All an able bodied girl needs to do is wear a low cut shirt and a mini skirt and walk by a man and instantly get looked at sexually. The love part usually comes after this initial encounter.

If I wore a low cut shirt and tight skirt and rolled past a dude it’s not like I can catwalk past him and strut my stuff. And the only ass he’s seeing when I roll past is 300 pounds of steel and wheels.

The more I think about it, I’m not insecure in myself finding love. I’m just skeptical about every guy that walks by. For some reason, I’ve convinced myself that I’m not capable of love. I convinced myself that a guy who’s trying to flirt with me is only doing it to be “nice.” I convinced myself that guys will have sex with anyone so that doesn’t lead up to love in my case. Because what guy would love me. Society somehow made me believe that no one will ever truly love me because of something I can’t control. But I’m wrong.

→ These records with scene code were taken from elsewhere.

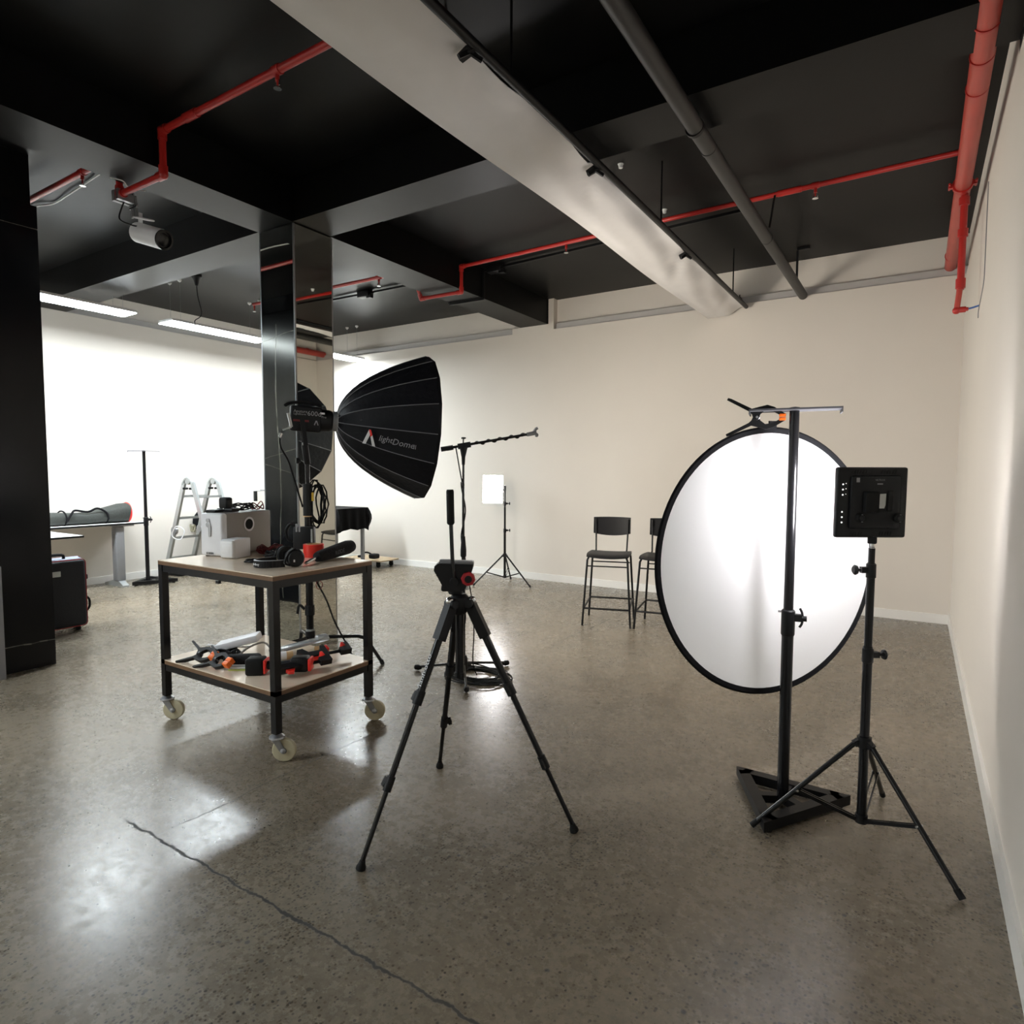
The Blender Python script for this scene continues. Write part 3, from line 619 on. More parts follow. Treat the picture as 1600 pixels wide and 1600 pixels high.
# things on the lower shelf
def clamp_arm(p, side, m='plastic', k=1.0, parent=None, name='arm'):
    pass
def spring_clamp(name, label, F, k, tipm='orange', group=None, ps=1.0):
    """A-clamp in the local xy plane of F: handles toward -x, jaws toward +x"""
    t = thing(name, label, 'clamp', tuple(F.translation), group)
    for s_ in (1, -1):
        poly = [(-.112, .066), (-.108, .074), (-.095, .070), (-.02, .032), (.01, .040), (.035, .046), (.060, .038), (.100, .012), (.098, .002), (.088, .004), (.055, .022), (.030, .026), (.012, .012), (.004, -.010), (-.012, -.010), (-.020, .012), (-.030, .022)]
        poly = [(x * k, y * s_ * k) for x, y in poly]
        if s_ < 0: poly = poly[::-1]
        a = obj('arm', MB().prism(poly, F @ Matrix.Translation((0, 0, s_ * .004 * k)), .020 * k), 'plastic', t)
        obj('pad', MB().rbox(.078 * k, (.084 + .032 * ps) * k, (.001 if s_ > 0 else -.024 * ps) * k, (.024 * ps if s_ > 0 else -.001) * k, -.016 * k, .016 * k, .003 * k, 2, F), tipm, a, label='bright jaw pad')
    obj('spring', MB().tube([F @ V((k * (.0 + .009 * math.cos(th)), k * .009 * math.sin(th), k * (-.012 + .024 * th / 18.8))) for th in [i * .6 for i in range(32)]], .0022 * k, 5), 'steel', t)
    obj('pivot', MB().cyl(F @ V((0, 0, -.016 * k)), F @ V((0, 0, .016 * k)), .005 * k, n=10), 'steel', t)
    return t
spring_clamp('spring_clamp', 'black spring clamp with orange tips at the left end of the lower shelf', frame((-3.225, 1.93, ZT2 + .042), (.93, .2, .0), (-.1, .45, .3)), 1.0, group='orange tipped spring clamps')
spring_clamp('spring_clamp', 'black spring clamp with orange tips in the middle front of the lower shelf', frame((-3.055, 1.915, ZT2 + .042), (.95, .05, .0), (-.02, .45, .3)), 1.0, group='orange tipped spring clamps')
t = thing('power_brick', 'white power brick with cable lying askew on the lower shelf', 'power supply', (-3.2, 2.1, ZT2))
PF = frame((-3.19, 2.12, ZT2 + .07), (.72, .62, .22), (-.62, .75, 0))
obj('body', MB().rbox(-.10, .13, -.055, .055, -.02, .02, .008, 2, PF), 'whiteplastic', t)
obj('cord', MB().tube([PF @ V((-.10, 0, 0)), PF @ V((-.14, .0, .02)), PF @ V((-.17, .03, .01)), PF @ V((-.13, .06, -.02)), PF @ V((-.05, .08, -.04)), PF @ V((.05, .07, -.06))], .006, 6, smooth=5), 'white', t)
solo('black_cable_tangle', tangle(10, (-3.20, 2.06, ZT2), (.105, .07, .06), .0042, 37), 'plastic', 'black cable tangle under the white power brick on the lower shelf', 'cable')
solo('beige_cable', MB().tube([(-3.02, 2.02, ZT2 + .006), (-3.06, 2.05, ZT2 + .03), (-3.07, 2.12, ZT2 + .06), (-3.05, 2.2, ZT2 + .07), (-3.0, 2.22, ZT2 + .02)], .006, 6, smooth=5), 'greyplastic', 'grey beige cable curling beside the white power brick', 'cable')
solo('black_pouch', MB().rbox(-.10, .09, -.035, .035, 0, .055, .024, 4, frame((-2.99, 2.03, ZT2), (.75, .66, 0), (-.66, .75, 0))), 'foam', 'soft black pouch behind the battery card on the lower shelf', 'pouch')
t = thing('battery_card', 'green and white battery blister card on the lower shelf', 'battery pack', (-2.93, 1.955, ZT2))
BF = frame((-2.925, 1.965, ZT2), (.80, .55, 0), (-.55, .8, .12))
obj('card', MB().rbox(-.055, .055, -.02, .028, .001, .008, .002, 2, BF), 'green', t)
for i in range(3): obj('cell', MB().cyl(BF @ V((-.048 + .001, .016 - .013 * i, .013)), BF @ V((.035, .016 - .013 * i, .013)), .0065, n=12), 'clear' if i == 1 else 'label', t)
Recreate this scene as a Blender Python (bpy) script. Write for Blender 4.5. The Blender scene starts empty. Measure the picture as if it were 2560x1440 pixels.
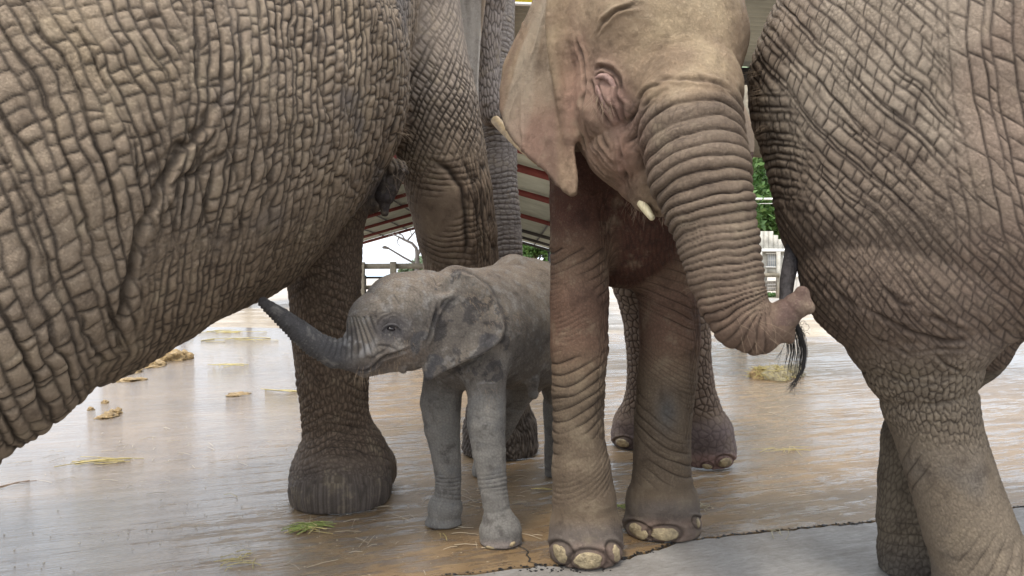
import bpy, math, random, time
import numpy as np
from mathutils import Vector, Matrix
from mathutils.bvhtree import BVHTree
T0 = time.time()
random.seed(7)
rng = np.random.default_rng(11)
sc = bpy.context.scene
COL = sc.collection

# ------------------------------------------------------------------ camera
CAM_H = 0.85
F = 1849.0                       # focal length in pixels of a 2560 wide picture (26 mm equivalent)
PITCH = math.atan(30.0 / F)
cd = bpy.data.cameras.new('camera')
cam = bpy.data.objects.new('camera', cd)
COL.objects.link(cam)
cam.location = (0, 0, CAM_H)
cam.rotation_euler = (math.radians(90) - PITCH, 0, 0)
cd.sensor_width = 36.0
cd.lens = 36.0 * F / 2560.0
cd.clip_start = 0.05
cd.clip_end = 3000
sc.camera = cam

# ------------------------------------------------------------------ light
SUN_EL, SUN_AZ = math.radians(66), math.radians(205)
w = bpy.data.worlds.new('World')
sc.world = w
w.use_nodes = True
nt = w.node_tree
for n in list(nt.nodes):
    nt.nodes.remove(n)
wo = nt.nodes.new('ShaderNodeOutputWorld')
bg = nt.nodes.new('ShaderNodeBackground')
sky = nt.nodes.new('ShaderNodeTexSky')
sky.sky_type = 'NISHITA'
sky.sun_disc = False
sky.sun_elevation = SUN_EL
sky.sun_rotation = SUN_AZ
sky.dust_density = 4.0
sky.air_density = 1.0
hs = nt.nodes.new('ShaderNodeHueSaturation')
hs.inputs['Saturation'].default_value = 0.22
hs.inputs['Value'].default_value = 1.0
mxw = nt.nodes.new('ShaderNodeMix')
mxw.data_type = 'RGBA'
mxw.inputs[0].default_value = 0.75
mxw.inputs[7].default_value = (14.2, 15.0, 16.3, 1)      # even cloud layer
nt.links.new(sky.outputs[0], hs.inputs['Color'])
nt.links.new(hs.outputs[0], mxw.inputs[6])
tcw = nt.nodes.new('ShaderNodeTexCoord')
sep = nt.nodes.new('ShaderNodeSeparateXYZ')
nt.links.new(tcw.outputs['Generated'], sep.inputs[0])
mr = nt.nodes.new('ShaderNodeMapRange')
mr.inputs['From Min'].default_value = 0.0
mr.inputs['From Max'].default_value = 1.0
mr.inputs['To Min'].default_value = 0.80
mr.inputs['To Max'].default_value = 1.55
nt.links.new(sep.outputs['Z'], mr.inputs['Value'])
vm = nt.nodes.new('ShaderNodeVectorMath'); vm.operation = 'SCALE'
nt.links.new(mxw.outputs[2], vm.inputs[0])
nt.links.new(mr.outputs[0], vm.inputs['Scale'])
nt.links.new(vm.outputs[0], bg.inputs[0])
bg.inputs[1].default_value = 0.088
nt.links.new(bg.outputs[0], wo.inputs[0])
sd = bpy.data.lights.new('sun', 'SUN')
sd.energy = 1.5
sd.angle = math.radians(10)
sd.color = (1.0, 0.90, 0.76)
sun = bpy.data.objects.new('sun', sd)
COL.objects.link(sun)
sun.location = (0, -5, 20)
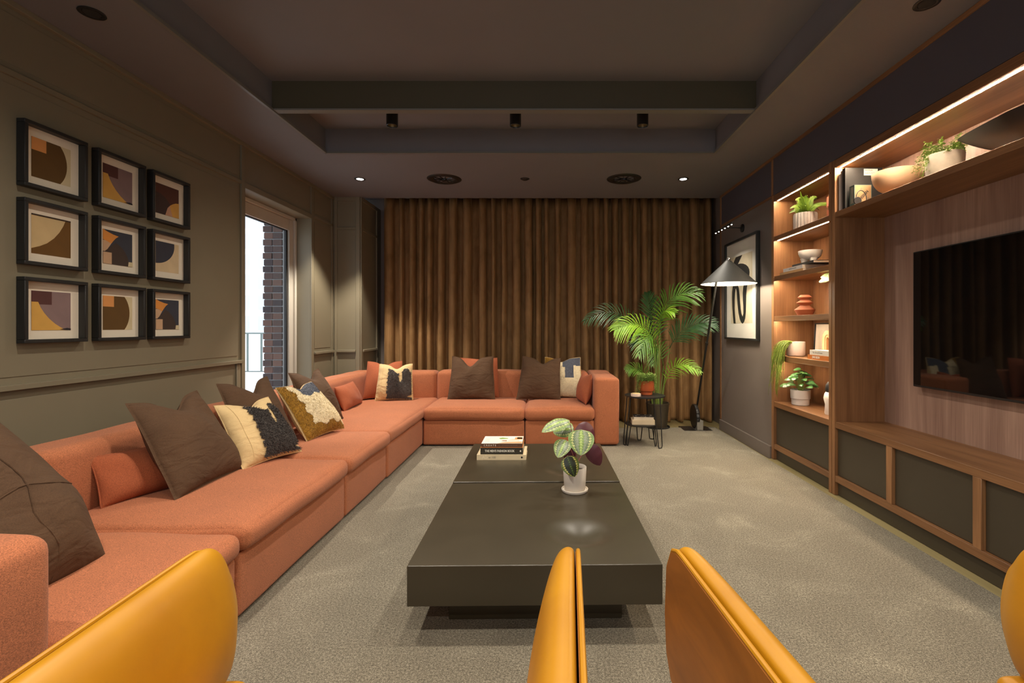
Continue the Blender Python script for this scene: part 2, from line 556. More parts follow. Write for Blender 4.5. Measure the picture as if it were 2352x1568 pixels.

I’m not in love with anyone. I’m not sure I’ve ever even been in love, but everyone has their flaws and love is still everywhere. We can hold off on marriage for a while… but when I love something or someone, it’s strong and true. There are so many loving couples out there with baggage and flaws yet all that stuff doesn’t matter if it’s real and unconditional. It makes me sad that I actually feel this way. It makes me even sadder that it’s a common misconception that most disabled people feel.